Bright light
Michael RoweLight Before Day * Christopher Rice * Miramax * $23.95
Christopher Rice's superb third novel hits all its marks as a sexy mystery-thriller. It's a first-tier page-turner--but it's also much more. Rice's powerful, prescient, and ultimately moving layering of social commentary on 21st-century West Hollywood gay life moves Light Before Day out of the realm of genre and into the forefront of contemporary gay writing.
Rice's protagonist, Adam Murphy, is a 26-year-old "serious" journalist trapped at a fluffy gay magazine where hard news is always trumped by the search for a subject who looks "like an Abercrombie & Fitch model," where human interest stories are killed based on the physical appearance of the subject. When Adam stumbles across a story about a closeted marine helicopter pilot whose death raises unanswerable questions, he is inexplicably fired from his job. Subsequently hired as an investigative assistant to James Wilton, a famous crime writer, Adam comes to realize that the marine story has wide-ranging implications and points to a serial killer targeting gay men.
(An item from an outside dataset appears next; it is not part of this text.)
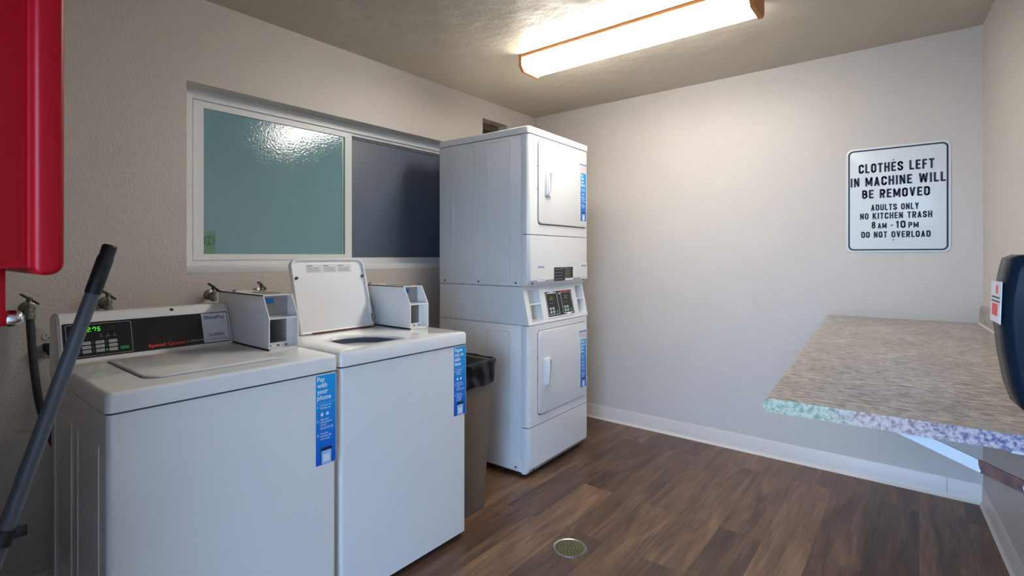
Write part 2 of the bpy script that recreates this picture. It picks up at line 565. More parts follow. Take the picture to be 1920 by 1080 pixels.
b.box(.134, .140, .1192, .1198, .135, .175, mtx=None); b.build('sticker_ring', M['glass_sticker_ring'], sash)
b = MB(); fr(b, .90, w - .04, .05, .822, .140, .16, (.02, .02, .012, .03)); ss = b.build('screen_frame', M['screenrail'], wt)
b = MB(); b.box(.915, w - .055, .150, .156, .058, .80); b.build('dark_pane', M['glass_dark'], ss, label='dark screened pane')

# ---------------------------------------------------------------- ceiling light
lt = thing('ceiling_light', 'long wraparound fluorescent ceiling light with wooden end caps', 'ceiling light', (2.425, 1.18, CEIL))
LL = .622
prof = [(-.088, -.018), (-.088, -.055), (-.080, -.078), (-.062, -.088), (.062, -.088), (.080, -.078), (.088, -.055), (.088, -.018)]
XZ = frame((0, 0, 0), (1, 0, 0), (0, 0, 1))        # extruded along -y
b = MB(); b.prism(prof, -LL + .012, LL - .012, XZ); b.build('diffuser', M['lens'], lt, label='glowing white acrylic diffuser')
b = MB(); b.box(-.086, .086, -LL + .012, LL - .012, -.012, 0); b.box(-.0925, -.0885, -LL + .012, LL - .012, -.016, 0); b.box(.0885, .0925, -LL + .012, LL - .012, -.046, 0); b.build('housing', M['wood'], lt)  # deeper far lip, out of view, added to hold glow off the ceiling
for s in (-1, 1):
    b = MB(); b.prism([(-.097, 0), (-.097, -.066), (-.07, -.095), (.07, -.095), (.097, -.066), (.097, 0)], s * LL - .01, s * LL + .01, XZ)
    b.build('end_cap', M['wood'], lt, label='wooden end cap')

# ---------------------------------------------------------------- stickers
def pay_sticker(parent, m, w, h, head, steps, name='pay_sticker'):
    """blue instruction sticker in the frame m (x right, y up, origin bottom left)"""
    b = MB(); b.prism(rrect(0, w, 0, h, .001, 1), 0, .0006, m); base = b.build(name, M['paper'], parent, label='blue and white payment sticker')
    b = MB(); b.prism(rrect(.0015, w - .0015, .0015, h - .0015, .001, 1), .0006, .0009, m); b.build('sticker_print', M['sticker_blue'], base)
    t = MB()
    u = h / .305
    y = h - .022 * u
    for s in head:
        t.text(s, .0222 * u, .006, y, m, fat=.022, z=.0009, sx=.94); y -= .0205 * u
    t.box(.003, w - .003, h - .096 * u, h - .0955 * u, .0009, .0012, mtx=m)
    y = h - .106 * u
    for i, st in enumerate(steps):
        t.ring(circle(.009, y - .002, .0042, 14), circle(.009, y - .002, .0037, 14), .0009, .0012, m)
        t.text(str(i + 1), .006, .0077, y - .0042, m, z=.0009)
        for s in st:
            t.text(s, .0084 * u, .018, y, m, z=.0009, sx=.86); y -= .0092 * u
        if i == 0:
            y -= .009 * u
            # apple: two lobes, bite and leaf
            cx, cy, r = .024, y, .0062 * u
            t.prism([(cx + r * x, cy + r * yy) for x, yy in ((0, .55), (.35, .75), (.7, .6), (.6, .25), (.65, -.15), (.85, -.4), (.5, -.95), (.2, -1.05), (0, -.95), (-.2, -1.05), (-.55, -.85), (-.85, -.2), (-.75, .45), (-.35, .75))], .0009, .0012, m)
            t.prism([(cx + r * x, cy + r * yy) for x, yy in ((0, .85), (.35, 1.05), (.4, 1.45), (.05, 1.25))], .0009, .0012, m)
            # little robot: dome, body, arms, legs
            cx = .044
            t.prism([(cx + r * .6 * math.cos(a * math.pi / 8), cy + r * (.35 + .55 * math.sin(a * math.pi / 8))) for a in range(9)], .0009, .0012, m)
            t.box(cx - r * .6, cx + r * .6, cy - r * .6, cy + r * .27, .0009, .0012, mtx=m)
            for sx_ in (-1, 1):
                t.box(cx + sx_ * r * .7, cx + sx_ * r * .95, cy - r * .4, cy + r * .25, .0009, .0012, mtx=m)
                t.box(cx + sx_ * r * .15, cx + sx_ * r * .4, cy - r * 1.0, cy - r * .6, .0009, .0012, mtx=m)
        if i == 1:
            for k in range(4):
                x0 = .018 + k * .0125
                t.ring(rrect(x0, x0 + .0095, y - .003, y + .004, .001, 1), rrect(x0 + .0006, x0 + .0089, y - .0024, y + .0034, .0006, 1), .0009, .0012, m)
                t.box(x0 + .002, x0 + .0075, y, y + .0012, .0009, .0012, mtx=m)
        y -= .020 * u
    t.build('sticker_lettering', M['white_print'], base)
    p = MB(); p.prism(rrect(.02, w - .017, .003, .058 * u, .003, 2), .0009, .0011, m); p.build('phone_outline', M['dark_print'], base)
    p = MB(); p.box(.022, w - .019, .003, .047 * u, .0011, .0013, mtx=m); p.build('phone_screen', M['pale_blue_print'], base)
    p = MB(); p.prism(rrect(.028, w - .025, .010, .034 * u, .002, 2), .0013, .0015, m); p.build('phone_card', M['paper'], base)
    return base
EN = (['Pay', 'with', 'your', 'phone'], [['Download the', 'ShinePay app'], ['Signup and', 'add a payment', 'method'], ["Scan your", "machine's QR", 'code to pay']])
ES = (['Pague', 'con su', 'tel\u00e9-', 'fono'], [['Descargue la', 'aplicaci\u00f3n', 'ShinePay'], ['Reg\u00edstrese y', 'a\u00f1ada m\u00e9todo', 'de Pago'], ['Escanee el', 'c\u00f3digo QR de', 'su m\u00e1quina', 'para pagar']])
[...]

When his ex-lover vanishes without a trace, Adam finds himself embroiled in a world of murder, child pornography, and crystal meth. Rice, who writes a column for this magazine, skillfully sketches a sordid world of fourth-tier porn "stars" and the devastation--both human and cultural--wreaked by emotional and sexual exploitation of youth and beauty. Most impressive, he doesn't glamorize, demonize, or caricature iris subjects. Instead, he empathizes, as when an older character observes of Adam's hard-partying 20-something generation, "You die too quickly to get anyone's attention."